This work borrow Beyers 2001 definition of free verse when Essay

This work borrow (Beyers, 2001) definition of free verse, when he defined Free verse as a literary stratagem that is unrestricted from restrictions of regular meter or rhythm, and does not rhyme with fixed forms. Usually written is a form of poems and such poems are have no rhythm and rhyme schemes, this types of poems do not have a systematic rhyme scheme rules, However they still provide inventive expression to readers. As by (Beyers, 2001) definition, this work believe, free verses should be in an open form, which means it has no predetermined structure and not limited in terms of its length, therefore there is no need for a rhyme scheme and set of metrical pattern when one writes a free verse poem.

Additionally, free verse poems have no specific rules for line breaks or stanza divisions. (William, 2012), in his study titled “ is free verse killing poetry?”, stated that, Some free verse poems are so short, they might not resemble poems at all.

Based on the above, free verse poems can then be said to have the following structures: they have no set line length, no set rhythm, and no rhyming pattern and there is a way of conveying ideas and feelings are fully crafted word pictures. This can be seen I the poem by Walt Whitman Insert 1

If one critically looks at this poem it has all the characteristics of free verse poems, in that the poet did not follow grammatical structure and pays little or no attention to punctuations the poem does also not have a rhyme scheme nor does it have a rhythm paten. This is in line with the definition above poems as articulated above. This also seems to concur with (William, 2012)who provided a well-crafted outline of how a free verse poem should be like from which part of this assignment is borrowed from.

To fully appreciate free verse poem definitions and other aspects regarding free verse poems, an analysis of a free verse poem (“The Red Wheelbarrow”) (Insert 2) has been embarked upon paying focus on the form and structure to shade more light on free poems and bring out what scholars believe about them.

This poet often wrote of American subjects and themes.

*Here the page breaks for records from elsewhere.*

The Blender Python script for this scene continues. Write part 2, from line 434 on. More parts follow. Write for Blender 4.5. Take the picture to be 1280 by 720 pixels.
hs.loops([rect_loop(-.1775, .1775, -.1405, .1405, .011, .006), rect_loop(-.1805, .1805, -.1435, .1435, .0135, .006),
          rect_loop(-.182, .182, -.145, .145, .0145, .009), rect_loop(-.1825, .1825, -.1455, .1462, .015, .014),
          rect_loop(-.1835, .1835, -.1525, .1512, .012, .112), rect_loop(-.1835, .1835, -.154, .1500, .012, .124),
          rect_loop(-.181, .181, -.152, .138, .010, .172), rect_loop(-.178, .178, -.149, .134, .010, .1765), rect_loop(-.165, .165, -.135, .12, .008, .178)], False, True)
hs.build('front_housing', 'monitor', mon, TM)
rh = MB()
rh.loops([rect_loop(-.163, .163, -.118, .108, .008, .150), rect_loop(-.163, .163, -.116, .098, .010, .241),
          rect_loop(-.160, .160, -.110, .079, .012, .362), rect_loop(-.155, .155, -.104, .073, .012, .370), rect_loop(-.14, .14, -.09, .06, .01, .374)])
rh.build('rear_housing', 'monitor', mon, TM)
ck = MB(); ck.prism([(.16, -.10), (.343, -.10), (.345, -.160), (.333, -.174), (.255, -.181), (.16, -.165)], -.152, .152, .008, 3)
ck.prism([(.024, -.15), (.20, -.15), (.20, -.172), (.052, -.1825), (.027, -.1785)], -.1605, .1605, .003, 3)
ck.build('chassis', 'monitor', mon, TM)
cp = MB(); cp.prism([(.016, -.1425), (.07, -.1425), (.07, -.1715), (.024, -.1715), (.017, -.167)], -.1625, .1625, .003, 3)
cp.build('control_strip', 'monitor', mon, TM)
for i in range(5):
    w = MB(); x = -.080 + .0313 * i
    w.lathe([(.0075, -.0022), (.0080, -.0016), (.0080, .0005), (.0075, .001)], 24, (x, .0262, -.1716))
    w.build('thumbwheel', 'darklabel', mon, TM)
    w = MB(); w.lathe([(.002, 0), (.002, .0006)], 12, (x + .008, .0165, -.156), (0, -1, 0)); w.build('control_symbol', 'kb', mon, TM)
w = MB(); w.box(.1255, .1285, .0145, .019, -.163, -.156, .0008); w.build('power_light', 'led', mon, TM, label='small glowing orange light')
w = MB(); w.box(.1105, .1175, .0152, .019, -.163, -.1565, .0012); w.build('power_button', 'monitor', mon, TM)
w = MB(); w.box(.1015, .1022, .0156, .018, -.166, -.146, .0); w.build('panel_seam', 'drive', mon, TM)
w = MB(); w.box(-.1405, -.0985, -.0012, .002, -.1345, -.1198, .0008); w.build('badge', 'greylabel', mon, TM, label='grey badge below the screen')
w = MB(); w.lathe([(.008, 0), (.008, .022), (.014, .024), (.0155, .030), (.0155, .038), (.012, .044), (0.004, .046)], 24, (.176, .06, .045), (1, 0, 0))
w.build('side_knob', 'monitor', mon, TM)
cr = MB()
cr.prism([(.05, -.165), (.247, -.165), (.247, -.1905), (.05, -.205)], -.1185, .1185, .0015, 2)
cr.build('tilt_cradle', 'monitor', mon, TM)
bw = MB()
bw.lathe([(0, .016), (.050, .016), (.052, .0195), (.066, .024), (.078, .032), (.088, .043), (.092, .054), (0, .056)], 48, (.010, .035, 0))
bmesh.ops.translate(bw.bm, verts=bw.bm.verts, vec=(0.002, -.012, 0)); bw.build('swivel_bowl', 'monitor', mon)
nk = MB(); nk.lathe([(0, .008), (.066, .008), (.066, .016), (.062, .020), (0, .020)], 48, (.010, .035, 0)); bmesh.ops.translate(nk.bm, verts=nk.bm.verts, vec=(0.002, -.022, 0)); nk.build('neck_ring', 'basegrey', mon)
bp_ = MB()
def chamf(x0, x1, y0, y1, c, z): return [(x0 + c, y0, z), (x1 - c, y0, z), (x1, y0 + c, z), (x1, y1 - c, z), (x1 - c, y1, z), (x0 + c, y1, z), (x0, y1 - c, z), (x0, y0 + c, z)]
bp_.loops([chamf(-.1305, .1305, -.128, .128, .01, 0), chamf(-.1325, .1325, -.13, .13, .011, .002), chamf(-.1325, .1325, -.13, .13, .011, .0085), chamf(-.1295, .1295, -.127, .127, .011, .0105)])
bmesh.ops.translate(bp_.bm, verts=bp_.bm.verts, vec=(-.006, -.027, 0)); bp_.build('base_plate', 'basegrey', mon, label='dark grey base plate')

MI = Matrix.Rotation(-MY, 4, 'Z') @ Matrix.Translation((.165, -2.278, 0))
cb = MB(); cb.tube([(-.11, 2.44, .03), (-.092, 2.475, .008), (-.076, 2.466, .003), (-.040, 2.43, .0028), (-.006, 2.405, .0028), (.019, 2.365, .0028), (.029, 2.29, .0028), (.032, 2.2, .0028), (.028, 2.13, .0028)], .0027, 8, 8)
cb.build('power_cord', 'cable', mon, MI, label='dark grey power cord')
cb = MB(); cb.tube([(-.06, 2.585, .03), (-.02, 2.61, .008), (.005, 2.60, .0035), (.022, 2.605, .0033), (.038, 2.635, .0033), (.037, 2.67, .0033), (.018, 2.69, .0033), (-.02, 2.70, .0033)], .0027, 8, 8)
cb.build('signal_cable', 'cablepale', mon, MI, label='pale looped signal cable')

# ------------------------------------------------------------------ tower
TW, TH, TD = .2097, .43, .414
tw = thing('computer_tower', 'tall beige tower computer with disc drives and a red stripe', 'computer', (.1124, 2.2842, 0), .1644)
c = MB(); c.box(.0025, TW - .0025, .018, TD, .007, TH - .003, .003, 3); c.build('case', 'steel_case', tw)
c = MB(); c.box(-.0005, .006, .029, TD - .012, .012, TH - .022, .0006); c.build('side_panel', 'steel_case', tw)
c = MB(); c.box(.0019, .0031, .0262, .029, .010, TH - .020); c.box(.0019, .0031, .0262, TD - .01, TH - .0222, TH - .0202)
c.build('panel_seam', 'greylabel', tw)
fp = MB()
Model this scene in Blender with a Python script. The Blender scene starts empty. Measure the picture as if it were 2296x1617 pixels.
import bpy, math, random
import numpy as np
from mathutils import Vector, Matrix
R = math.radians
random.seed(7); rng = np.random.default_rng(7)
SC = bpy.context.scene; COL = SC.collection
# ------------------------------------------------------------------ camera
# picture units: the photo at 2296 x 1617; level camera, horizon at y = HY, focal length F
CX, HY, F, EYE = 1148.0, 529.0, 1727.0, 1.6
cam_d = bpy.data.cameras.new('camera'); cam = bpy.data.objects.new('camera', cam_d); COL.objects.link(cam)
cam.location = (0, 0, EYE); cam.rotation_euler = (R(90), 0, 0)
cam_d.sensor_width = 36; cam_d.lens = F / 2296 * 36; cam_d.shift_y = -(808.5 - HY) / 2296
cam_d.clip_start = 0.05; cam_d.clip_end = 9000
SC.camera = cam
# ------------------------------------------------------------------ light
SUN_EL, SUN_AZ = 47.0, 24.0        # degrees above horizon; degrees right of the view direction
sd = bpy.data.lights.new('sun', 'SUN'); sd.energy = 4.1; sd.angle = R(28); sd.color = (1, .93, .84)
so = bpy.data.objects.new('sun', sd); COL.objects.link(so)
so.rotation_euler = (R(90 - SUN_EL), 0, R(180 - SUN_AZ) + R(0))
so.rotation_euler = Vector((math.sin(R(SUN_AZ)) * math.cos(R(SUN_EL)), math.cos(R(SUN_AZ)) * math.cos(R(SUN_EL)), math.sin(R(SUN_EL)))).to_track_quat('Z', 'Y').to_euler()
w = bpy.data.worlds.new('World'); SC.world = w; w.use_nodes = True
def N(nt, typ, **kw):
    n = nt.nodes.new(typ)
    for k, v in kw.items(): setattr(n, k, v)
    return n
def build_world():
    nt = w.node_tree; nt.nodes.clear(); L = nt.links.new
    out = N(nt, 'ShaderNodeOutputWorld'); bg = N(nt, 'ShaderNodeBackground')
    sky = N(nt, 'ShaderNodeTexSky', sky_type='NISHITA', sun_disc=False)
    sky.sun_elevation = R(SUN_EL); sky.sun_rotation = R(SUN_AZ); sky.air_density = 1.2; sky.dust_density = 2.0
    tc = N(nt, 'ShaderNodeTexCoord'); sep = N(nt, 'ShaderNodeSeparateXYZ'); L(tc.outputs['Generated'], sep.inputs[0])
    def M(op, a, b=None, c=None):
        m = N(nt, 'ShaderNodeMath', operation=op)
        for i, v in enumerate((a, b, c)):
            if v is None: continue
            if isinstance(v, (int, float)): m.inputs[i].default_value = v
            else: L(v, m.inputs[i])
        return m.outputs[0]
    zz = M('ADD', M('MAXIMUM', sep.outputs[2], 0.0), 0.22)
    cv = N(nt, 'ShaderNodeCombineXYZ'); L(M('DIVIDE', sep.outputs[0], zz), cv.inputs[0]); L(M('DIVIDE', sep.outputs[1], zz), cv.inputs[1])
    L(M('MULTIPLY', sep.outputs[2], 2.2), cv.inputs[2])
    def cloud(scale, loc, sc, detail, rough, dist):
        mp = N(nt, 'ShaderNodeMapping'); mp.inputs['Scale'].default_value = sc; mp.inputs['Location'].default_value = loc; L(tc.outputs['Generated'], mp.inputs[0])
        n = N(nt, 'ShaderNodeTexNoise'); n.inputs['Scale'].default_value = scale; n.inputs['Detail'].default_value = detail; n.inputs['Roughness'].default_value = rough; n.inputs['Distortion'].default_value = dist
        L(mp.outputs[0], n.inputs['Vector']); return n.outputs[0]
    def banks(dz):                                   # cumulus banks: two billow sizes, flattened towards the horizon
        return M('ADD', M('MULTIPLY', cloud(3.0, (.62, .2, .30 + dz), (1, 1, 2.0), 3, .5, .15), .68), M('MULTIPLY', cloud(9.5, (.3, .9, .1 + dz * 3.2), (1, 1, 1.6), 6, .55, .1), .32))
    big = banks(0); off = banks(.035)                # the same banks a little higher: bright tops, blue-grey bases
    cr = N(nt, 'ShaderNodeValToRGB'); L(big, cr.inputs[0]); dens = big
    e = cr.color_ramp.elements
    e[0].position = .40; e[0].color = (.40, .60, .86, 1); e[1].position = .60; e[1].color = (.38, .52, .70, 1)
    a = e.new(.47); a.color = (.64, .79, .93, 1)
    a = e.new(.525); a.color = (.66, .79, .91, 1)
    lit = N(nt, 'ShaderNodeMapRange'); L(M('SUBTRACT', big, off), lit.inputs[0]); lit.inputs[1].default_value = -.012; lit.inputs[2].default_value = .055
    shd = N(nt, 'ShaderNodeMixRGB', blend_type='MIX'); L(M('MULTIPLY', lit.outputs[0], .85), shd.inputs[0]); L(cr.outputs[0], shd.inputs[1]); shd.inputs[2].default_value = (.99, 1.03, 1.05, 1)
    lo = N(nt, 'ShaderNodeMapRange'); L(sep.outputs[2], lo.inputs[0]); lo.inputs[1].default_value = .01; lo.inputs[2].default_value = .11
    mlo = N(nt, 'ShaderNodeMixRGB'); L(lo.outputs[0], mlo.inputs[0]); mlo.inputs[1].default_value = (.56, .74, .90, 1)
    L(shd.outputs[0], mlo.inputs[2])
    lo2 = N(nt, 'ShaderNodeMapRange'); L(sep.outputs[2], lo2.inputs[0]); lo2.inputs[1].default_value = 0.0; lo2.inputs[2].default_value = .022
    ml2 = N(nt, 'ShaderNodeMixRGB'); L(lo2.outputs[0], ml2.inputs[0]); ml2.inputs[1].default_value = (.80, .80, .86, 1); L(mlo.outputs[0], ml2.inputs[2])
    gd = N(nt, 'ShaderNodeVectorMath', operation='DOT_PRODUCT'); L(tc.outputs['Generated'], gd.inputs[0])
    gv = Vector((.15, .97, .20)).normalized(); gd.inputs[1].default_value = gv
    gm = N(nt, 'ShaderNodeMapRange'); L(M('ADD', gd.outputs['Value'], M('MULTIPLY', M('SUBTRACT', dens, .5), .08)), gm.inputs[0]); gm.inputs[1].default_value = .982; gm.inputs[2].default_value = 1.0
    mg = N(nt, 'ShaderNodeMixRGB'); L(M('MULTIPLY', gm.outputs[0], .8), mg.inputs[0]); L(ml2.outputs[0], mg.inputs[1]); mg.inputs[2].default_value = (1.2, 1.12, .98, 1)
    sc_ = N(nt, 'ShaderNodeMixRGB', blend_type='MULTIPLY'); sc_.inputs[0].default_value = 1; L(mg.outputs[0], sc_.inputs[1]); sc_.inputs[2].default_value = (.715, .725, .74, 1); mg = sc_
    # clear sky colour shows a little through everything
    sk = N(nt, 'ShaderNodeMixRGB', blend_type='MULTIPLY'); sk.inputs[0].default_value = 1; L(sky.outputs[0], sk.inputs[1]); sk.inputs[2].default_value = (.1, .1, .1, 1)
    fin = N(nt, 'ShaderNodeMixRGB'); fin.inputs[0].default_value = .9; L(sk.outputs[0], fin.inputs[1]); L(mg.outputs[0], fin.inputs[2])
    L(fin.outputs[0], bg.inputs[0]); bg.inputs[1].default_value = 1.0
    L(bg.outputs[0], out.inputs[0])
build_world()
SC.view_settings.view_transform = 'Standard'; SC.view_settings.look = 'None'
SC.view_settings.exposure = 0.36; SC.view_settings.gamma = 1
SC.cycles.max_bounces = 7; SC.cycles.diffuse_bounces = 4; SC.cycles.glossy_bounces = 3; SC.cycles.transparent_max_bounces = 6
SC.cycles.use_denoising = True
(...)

If one take a close look at this poem, this poem is guileless and easy to read, but encompasses deep messages that contract with personal individuality and discovering your place in the world. In this poem, the poet states in his autobiography that the four verses are like a “piece of cloth, strained on a frame.” The construction of the poem creates powerful visual descriptions and gives each word connotation. The poet wanted to lay the massage in this poem across the world. He selected to use artless, common language and everyday vocabulary words to title things and ideas in this poem. Additionally, this poem also has an influence on readers, because the limited number of words put a lot of stress on the use of everyday things. In the first phrase of the poem “so much depends” — powers readers to evaluate why the subject under discussion is extensive. This is because the subject is a necessary tool for work, or because the subjects, rain and chickens are serious to the farmer’s durability. The poet divides the words “wheelbarrow” and “rainwater” into separate, smaller words to add stress. This makes readers to slow down and think about the wheel separate from the barrow and rain separate from water. The poet made use of free verses in order to powerfully depict visual images as they offer a purely authentic picture of a wheelbarrow, based in the rain beside white chickens. The useful image is ordinary, serene and uplifting and creates a happy tone. The text organization of this poem also supports the themes in the form of free verses. The text is organized into two-line stanzas, and the second line of each couplet contains only one word. The reader’s attention is drawn to the isolated single words — upon, barrow, water and chickens — which create a strong visual image by themselves. Williams wants readers to identify with the scene and understand that the most important things in life aren’t complicated or glamorous. Personal identity is often found in the simple, ordinary things in life. According to (Oliver, 2011), the speaker sees that wheelbarrow is red. Red probably suggests things like life, blood, courage and zeal that are a part of what the farmer sustains and supports.

The wheel barrow is one thing to us, but by splitting the word in two lines. Williams separated parts of the wheel barrow (the body) to make leaders better understand the subject underdiscission. The barrow depends on the wheel. The wheel could be the symbol of life (process), progress, passage of time and life, and so on.The chickens are white, probably suggesting that this is a pure and sacred, uncorrupted and honest profession. There is also peace in this natural and simple mode of a farmer (William, 2012). It may also remind readers of innocence. The word ‘rainwater’ is split into two to make us see them separately and in turns (William, 2012), and appreciate them

Williams’s line-break forces us to read slowly; it invites us to look for significance in the scene described and the word used to describe it. According to (Warfel, 2008), Not only do poets writing in free verse have the freedom to write unrhymed lines of any length, but they also often use enjambment in unconventional ways, inserting line breaks in the middle of sentences and even in the middle of words (such as “wheelbarrow” and “rainwater”). According to (Warfel, 2008), while free verse lacks some of the restraints of formal and blank verse, it still involves all the elements that make up the form of a poem (including diction, syntax, lineation, stanza, rhythm, and the many different types of rhyme). It’s just that there aren’t any rules governing how they must be used.